Another thing- I can't remember if I discussed on here about donating my DE/DS embryos to a fellow couple who got ripped off by the Surrogate Parenting Center of Texas (Merritt Patterson.) They are in the middle of a donor egg cycle, but it's not looking too good, and knowing I have 8 embryos on ice ready for them have given them great comfort. The wife recently asked for the donor sperm profile so they could check it out. It took me 30 minutes of hunting in my attic, but I finally found it. It feel odd re-reading that, knowing how much faith and hope I had in those papers and pictures two years ago. Anyway, I stuck it all in an envelope, addressed it, and sealed it and BOOM. Wow, did I feel a weight lift off me. I even had to take a deep breath. It's done, those embryos will be gone soon.
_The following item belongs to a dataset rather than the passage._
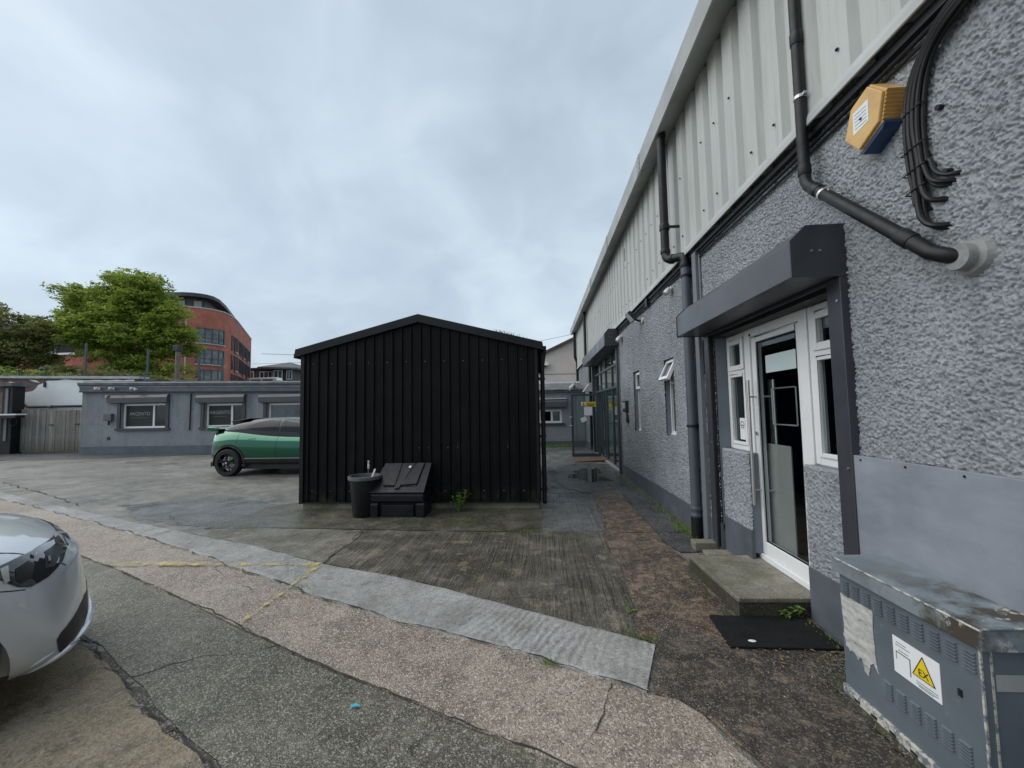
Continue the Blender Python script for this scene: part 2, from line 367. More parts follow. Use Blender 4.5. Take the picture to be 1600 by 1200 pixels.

I am thrilled they will be able to help another couple out, and I no longer have to think about them or pay for them anymore. (In case you are counting, we have three sets of embryos frozen: The D.I.J. cycle embryos, the donor egg/donor sperm embryos, and the ones from the successful cycle from the twins.)
So, I guess that's it. Oh, and for some reason Typepad is being a pain in my ass and I can't post pictures right now. (If you ever start a blog, neve use Typepad! I've had a lot of problems with it.)